In particular, he has high hopes for the company’s newest product, a thermal imager that attaches to a semiautomatic handgun. A video transmitter sends the image to a box on the user’s belt, then to a monocular display worn over an eye. Wearing the apparatus, a gunman could point the gun around a corner and shoot an enemy without exposing the gunman’s body to vulnerability.

“I believed the guys who were running around the caves in Afghanistan would be a natural” for the device, Arion said. Instead, interest is coming primarily from law enforcement agencies.

He blames tight budgets for the lack of defense sales. But Arion, himself a Navy veteran, believes the military eventually will buy the device and propel it to 20 percent of the company’s business.

Another weapons product has scored sales to the Mexican government this year. The thermal camera works with a mounted gun and sends an image to the user’s monocular display. Night vision intensifies the image to improve the user’s view, and a dazzler blinds the enemy, thwarting attempts to locate and destroy the gun. Meanwhile, the operator views the image through the remote display and operates the gun with a joystick device, staying out of harm’s way.

EMX is positioned to grow its military side through a General Services Administration contract, which means the government can buy directly from the company without putting jobs out for bid. The company also enjoys a reputation for being able to respond to customers’ needs quickly, Zipperer said, a valued asset in a culture that can get bogged down in bureaucracy.

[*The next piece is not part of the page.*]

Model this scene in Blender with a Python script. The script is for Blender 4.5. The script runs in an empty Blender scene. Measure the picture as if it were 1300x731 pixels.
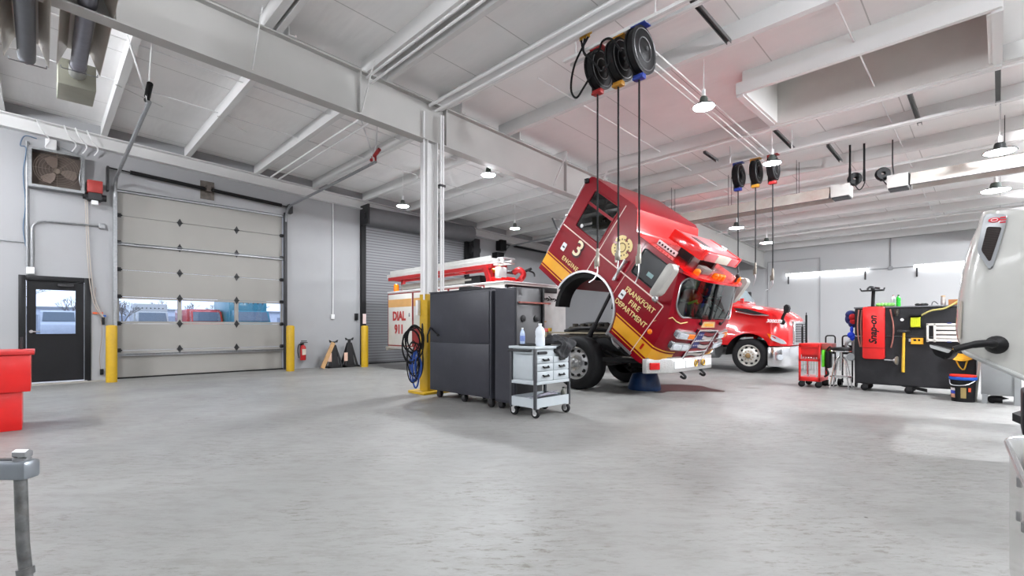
import bpy, bmesh, math, random
from mathutils import Vector, Matrix
random.seed(7)
SC = bpy.context.scene
COL = SC.collection
PI = math.pi
EYE = 1.15                      # lens height above the floor

# ------------------------------------------------------------------ materials
def s2l(c):
    c = c / 255.0
    return c / 12.92 if c <= 0.04045 else ((c + 0.055) / 1.055) ** 2.4
def rgb(t): return (s2l(t[0]), s2l(t[1]), s2l(t[2]), 1.0)
MATS = {}
def mat(name, c, rough=0.5, metal=0.0, var=0.06, scale=6.0, bump=0.0, bscale=40.0, coat=0.0, spec=0.5, dirt=None, dirt_amt=0.0, dscale=3.0):
    if name in MATS: return MATS[name]
    m = bpy.data.materials.new(name); m.use_nodes = True
    nt = m.node_tree; N = nt.nodes; Lk = nt.links
    b = N['Principled BSDF']
    b.inputs['Roughness'].default_value = rough; b.inputs['Metallic'].default_value = metal
    b.inputs['Specular IOR Level'].default_value = spec
    b.inputs['Coat Weight'].default_value = coat; b.inputs['Coat Roughness'].default_value = 0.06
    tc = N.new('ShaderNodeTexCoord')
    no = N.new('ShaderNodeTexNoise'); no.inputs['Scale'].default_value = scale; no.inputs['Detail'].default_value = 5
    Lk.new(tc.outputs['Object'], no.inputs['Vector'])
    cr = N.new('ShaderNodeValToRGB'); base = rgb(c)
    cr.color_ramp.elements[0].position = 0.3; cr.color_ramp.elements[1].position = 0.7
    cr.color_ramp.elements[0].color = [max(0, x * (1 - var)) for x in base[:3]] + [1]
    cr.color_ramp.elements[1].color = [min(1, x * (1 + var)) for x in base[:3]] + [1]
    Lk.new(no.outputs['Fac'], cr.inputs['Fac']); out = cr.outputs['Color']
    if dirt is not None:
        n2 = N.new('ShaderNodeTexNoise'); n2.inputs['Scale'].default_value = dscale; n2.inputs['Detail'].default_value = 8; n2.inputs['Roughness'].default_value = 0.7
        Lk.new(tc.outputs['Object'], n2.inputs['Vector'])
        r2 = N.new('ShaderNodeValToRGB'); r2.color_ramp.elements[0].position = 0.5; r2.color_ramp.elements[1].position = 0.75
        r2.color_ramp.elements[1].color = (dirt_amt,) * 3 + (1,); r2.color_ramp.elements[0].color = (0, 0, 0, 1)
        Lk.new(n2.outputs['Fac'], r2.inputs['Fac'])
        mx = N.new('ShaderNodeMixRGB'); Lk.new(r2.outputs['Color'], mx.inputs['Fac']); Lk.new(out, mx.inputs['Color1'])
        mx.inputs['Color2'].default_value = rgb(dirt); out = mx.outputs['Color']
    Lk.new(out, b.inputs['Base Color'])
    if bump > 0:
        nb = N.new('ShaderNodeTexNoise'); nb.inputs['Scale'].default_value = bscale; nb.inputs['Detail'].default_value = 4
        Lk.new(tc.outputs['Object'], nb.inputs['Vector'])
        bp = N.new('ShaderNodeBump'); bp.inputs['Strength'].default_value = bump; bp.inputs['Distance'].default_value = 0.01
        Lk.new(nb.outputs['Fac'], bp.inputs['Height']); Lk.new(bp.outputs['Normal'], b.inputs['Normal'])
    MATS[name] = m
    return m
def glow(name, c, strength):
    if name in MATS: return MATS[name]
    m = bpy.data.materials.new(name); m.use_nodes = True
    nt = m.node_tree; nt.nodes.clear()
    e = nt.nodes.new('ShaderNodeEmission'); o = nt.nodes.new('ShaderNodeOutputMaterial')
    e.inputs['Color'].default_value = rgb(c); e.inputs['Strength'].default_value = strength
    nt.links.new(e.outputs[0], o.inputs['Surface']); MATS[name] = m
    return m
def glass(name, tint, gloss=0.08):
    if name in MATS: return MATS[name]
    m = bpy.data.materials.new(name); m.use_nodes = True
    nt = m.node_tree; nt.nodes.clear(); N = nt.nodes
    t = N.new('ShaderNodeBsdfTransparent'); t.inputs['Color'].default_value = rgb(tint)
    g = N.new('ShaderNodeBsdfGlossy'); g.inputs['Roughness'].default_value = 0.02; g.inputs['Color'].default_value = (1, 1, 1, 1)
    f = N.new('ShaderNodeFresnel'); f.inputs['IOR'].default_value = 1.45
    ad = N.new('ShaderNodeMath'); ad.operation = 'ADD'; ad.inputs[1].default_value = gloss; ad.use_clamp = True
    nt.links.new(f.outputs[0], ad.inputs[0])
    mx = N.new('ShaderNodeMixShader'); o = N.new('ShaderNodeOutputMaterial')
    nt.links.new(ad.outputs[0], mx.inputs[0]); nt.links.new(t.outputs[0], mx.inputs[1]); nt.links.new(g.outputs[0], mx.inputs[2])
    nt.links.new(mx.outputs[0], o.inputs['Surface']); MATS[name] = m
    return m

def floor_material():
    m = bpy.data.materials.new('painted concrete floor'); m.use_nodes = True
    nt = m.node_tree; N = nt.nodes; Lk = nt.links; b = N['Principled BSDF']
    tc = N.new('ShaderNodeTexCoord')
    def noise(scale, detail, rough, stretch=(1, 1, 1), rot=0.0):
        mr_ = N.new('ShaderNodeMapping'); mr_.inputs['Rotation'].default_value = (0, 0, rot); Lk.new(tc.outputs['Object'], mr_.inputs['Vector'])
        mp = N.new('ShaderNodeMapping'); mp.inputs['Scale'].default_value = stretch
        Lk.new(mr_.outputs[0], mp.inputs['Vector'])
        n = N.new('ShaderNodeTexNoise'); n.inputs['Scale'].default_value = scale; n.inputs['Detail'].default_value = detail; n.inputs['Roughness'].default_value = rough
        Lk.new(mp.outputs[0], n.inputs['Vector']); return n.outputs['Fac']
    def ramp(fac, p0, c0, p1, c1):
        r = N.new('ShaderNodeValToRGB'); r.color_ramp.elements[0].position = p0; r.color_ramp.elements[1].position = p1
        r.color_ramp.elements[0].color = c0; r.color_ramp.elements[1].color = c1; Lk.new(fac, r.inputs['Fac']); return r.outputs['Color']
    def mix(fac, a, bb):
        x = N.new('ShaderNodeMixRGB'); Lk.new(fac, x.inputs['Fac'])
        if isinstance(a, tuple): x.inputs['Color1'].default_value = a
        else: Lk.new(a, x.inputs['Color1'])
        if isinstance(bb, tuple): x.inputs['Color2'].default_value = bb
        else: Lk.new(bb, x.inputs['Color2'])
        return x.outputs['Color']
    W = (1, 1, 1, 1); K = (0, 0, 0, 1)
    c = ramp(noise(0.55, 6, 0.6), 0.32, rgb((130, 130, 128)), 0.68, rgb((143, 143, 141)))
    c = mix(ramp(noise(9.0, 9, 0.78, (0.4, 1.3, 1), -0.79), 0.47, K, 0.64, (0.50,) * 3 + (1,)), c, rgb((112, 110, 106)))
    # broad worn lanes
    c = mix(ramp(noise(0.35, 4, 0.6, (0.5, 1.6, 1)), 0.56, K, 0.74, (0.30,) * 3 + (1,)), c, rgb((117, 115, 112)))
    # wear marks and small chips
    mk = N.new('ShaderNodeMath'); mk.operation = 'MULTIPLY'
    Lk.new(ramp(noise(20.0, 10, 0.8, (0.4, 1.3, 1), -0.79), 0.52, K, 0.60, W), mk.inputs[0])
    Lk.new(ramp(noise(0.8, 5, 0.75), 0.42, K, 0.62, (0.8,) * 3 + (1,)), mk.inputs[1])
    c = mix(mk.outputs[0], c, rgb((90, 84, 76)))
    vo = N.new('ShaderNodeTexVoronoi'); vo.inputs['Scale'].default_value = 3.0; Lk.new(tc.outputs['Object'], vo.inputs['Vector'])
    ck = N.new('ShaderNodeMath'); ck.operation = 'MULTIPLY'
    Lk.new(ramp(vo.outputs['Distance'], 0.026, W, 0.042, K), ck.inputs[0]); Lk.new(ramp(noise(1.3, 3, 0.6), 0.5, K, 0.56, W), ck.inputs[1])
    c = mix(ck.outputs[0], c, rgb((58, 52, 46)))
    # darkened area round the rolling cabinets; shade under the fire engine painted in
    def dark_patch(x, y, rx, ry, k, colr):
        global _
        mp = N.new('ShaderNodeMapping'); mp.inputs['Location'].default_value = (-x / rx, -y / ry, 0); mp.inputs['Scale'].default_value = (1 / rx, 1 / ry, 0)
        Lk.new(tc.outputs['Object'], mp.inputs['Vector'])
        ln = N.new('ShaderNodeVectorMath'); ln.operation = 'LENGTH'; Lk.new(mp.outputs[0], ln.inputs[0])
        ad = N.new('ShaderNodeMath'); ad.operation = 'MULTIPLY_ADD'; Lk.new(noise(2.2, 6, 0.7), ad.inputs[0]); ad.inputs[1].default_value = 0.9
        Lk.new(ln.outputs['Value'], ad.inputs[2])
        q = N.new('ShaderNodeMath'); q.operation = 'MULTIPLY'; q.inputs[1].default_value = 0.4; Lk.new(ad.outputs[0], q.inputs[0])
        return mix(ramp(q.outputs[0], 0.42, (k,) * 3 + (1,), 0.58, K), c, colr)
    c = dark_patch(-5.1, 4.3, 1.9, 1.0, 0.6, rgb((72, 71, 69)))
    def scuff(x, y, rx, ry, rot, k, colr, c):
        m1 = N.new('ShaderNodeMapping'); m1.inputs['Location'].default_value = (-x, -y, 0); Lk.new(tc.outputs['Object'], m1.inputs['Vector'])
        m2 = N.new('ShaderNodeMapping'); m2.inputs['Rotation'].default_value = (0, 0, -rot); Lk.new(m1.outputs[0], m2.inputs['Vector'])
        m3 = N.new('ShaderNodeMapping'); m3.inputs['Scale'].default_value = (1/rx, 1/ry, 0); Lk.new(m2.outputs[0], m3.inputs['Vector'])
        ln = N.new('ShaderNodeVectorMath'); ln.operation = 'LENGTH'; Lk.new(m3.outputs[0], ln.inputs[0])
        ad = N.new('ShaderNodeMath'); ad.operation = 'MULTIPLY_ADD'; Lk.new(noise(7, 8, 0.8), ad.inputs[0]); ad.inputs[1].default_value = 2.2; Lk.new(ln.outputs['Value'], ad.inputs[2])
        q = N.new('ShaderNodeMath'); q.operation = 'MULTIPLY'; q.inputs[1].default_value = 0.4; Lk.new(ad.outputs[0], q.inputs[0])
        return mix(ramp(q.outputs[0], 0.60, (k,)*3+(1,), 0.80, K), c, colr)
    BR = rgb((72, 62, 50))
    for x_, y_, rx_, ry_, ro_, k_ in ((-5.40,2.78,0.45,0.15,0.55,0.85),(-5.1,2.55,0.45,0.10,0.75,0.7),(-4.0,2.95,0.35,0.10,0.9,0.55),(-6.2,2.0,0.6,0.13,0.8,0.5),(-2.3,1.75,0.5,0.07,0.8,0.45),(-0.95,3.1,0.3,0.10,0.6,0.6),(-3.2,4.6,0.3,0.12,0.7,0.5),(-1.9,3.0,0.35,0.05,1.1,0.4),(-7.5,2.6,0.5,0.16,0.5,0.4)):
        c = scuff(x_, y_, rx_, ry_, ro_, k_, BR, c)
    c = scuff(-1.35, 2.0, 0.9, 0.35, 0.8, 0.35, rgb((100, 95, 86)), c); c = scuff(-2.4, 0.7, 0.9, 0.3, 0.8, 0.3, rgb((104, 100, 92)), c); c = scuff(-0.6, 6.3, 2.2, 0.5, 0.15, 0.3, rgb((112, 110, 108)), c)
    c = dark_patch(-4.9, 7.9, 1.5, 1.5, 0.6, rgb((62, 59, 56)))  # shade below the engine, painted into the floor colour
    Lk.new(c, b.inputs['Base Color'])
    rr = ramp(noise(1.2, 6, 0.6), 0.3, (0.36,) * 3 + (1,), 0.7, (0.55,) * 3 + (1,)); Lk.new(rr, b.inputs['Roughness'])
    b.inputs['Specular IOR Level'].default_value = 0.34
    bp = N.new('ShaderNodeBump'); bp.inputs['Strength'].default_value = 0.10; bp.inputs['Distance'].default_value = 0.01
    Lk.new(noise(16, 6, 0.7), bp.inputs['Height']); Lk.new(bp.outputs['Normal'], b.inputs['Normal'])
    return m
def deck_material():
    m = mat('white faced roof insulation', (238, 237, 236), 0.6, var=0.03, scale=1.5)
    nt = m.node_tree; N = nt.nodes; Lk = nt.links; b = N['Principled BSDF']
    tc = N.new('ShaderNodeTexCoord'); sx = N.new('ShaderNodeSeparateXYZ'); Lk.new(tc.outputs['Object'], sx.inputs[0])
    dv = N.new('ShaderNodeMath'); dv.operation = 'DIVIDE'; dv.inputs[1].default_value = 1.22; Lk.new(sx.outputs['X'], dv.inputs[0])
    fr = N.new('ShaderNodeMath'); fr.operation = 'FRACT'; Lk.new(dv.outputs[0], fr.inputs[0])
    lt = N.new('ShaderNodeMath'); lt.operation = 'LESS_THAN'; lt.inputs[1].default_value = 0.013; Lk.new(fr.outputs[0], lt.inputs[0])
    mul = N.new('ShaderNodeMath'); mul.operation = 'MULTIPLY'; mul.inputs[1].default_value = 0.5; Lk.new(lt.outputs[0], mul.inputs[0])
    mx = N.new('ShaderNodeMixRGB'); old = b.inputs['Base Color'].links[0].from_socket
    Lk.new(mul.outputs[0], mx.inputs['Fac']); Lk.new(old, mx.inputs['Color1']); mx.inputs['Color2'].default_value = rgb((120, 118, 114)); Lk.new(mx.outputs[0], b.inputs['Base Color'])
    wv = N.new('ShaderNodeTexNoise'); wv.inputs['Scale'].default_value = 1.1; wv.inputs['Detail'].default_value = 3
    mp = N.new('ShaderNodeMapping'); mp.inputs['Scale'].default_value = (0.5, 2.2, 1); Lk.new(tc.outputs['Object'], mp.inputs['Vector']); Lk.new(mp.outputs[0], wv.inputs['Vector'])
    bp = N.new('ShaderNodeBump'); bp.inputs['Strength'].default_value = 0.5; bp.inputs['Distance'].default_value = 0.06
    Lk.new(wv.outputs['Fac'], bp.inputs['Height']); Lk.new(bp.outputs['Normal'], b.inputs['Normal'])
    return m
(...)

The company’s main product is a surveillance system designed for harsh environments and used for security in a variety of locations. EMX cameras look out over the USS Arizona Memorial at Pearl Harbor, as well as other U.S. Navy sites along the East Coast and Gulf Coast. The company’s products are used at Guantanamo Bay, where al Qaeda and Taliban detainees are held, and at the Vieques Island training site off Puerto Rico.

“Every place there’s a hot spot – Korea, Bosnia, Vieques – we’ve got stuff there,” Arion said.

Customs officials in the United Kingdom use handheld EMX units to detect drug traffic on the English Channel. Previously, officials could hear people talking and boats being rowed in the water off the cliffs of Dover, but were unable to see any activity from land. Thermal cameras see through the fog well enough to detect smugglers and at a much lower cost than operating boats. British officials have told Arion that the money they save in fuel in one night is enough to pay for a camera, he said.

Other customers include nuclear power operators, prisons, and a market Arion tags as another source of potential growth: oil fields. British Petroleum, for example, uses EMX cameras in part of its sprawling operation in Colombia to provide perimeter protection at night.

Not all EMX cameras end up doing duty looking out for bad guys. EMX also caters to the sport-fishing industry, where players with plenty of disposable income can invest close to $10,000 for a thermal camera for their boat. “The name of the game is to leave one tournament and get to the next as quickly as possible,” said Arion. The thermal imagery allows boaters to travel at night.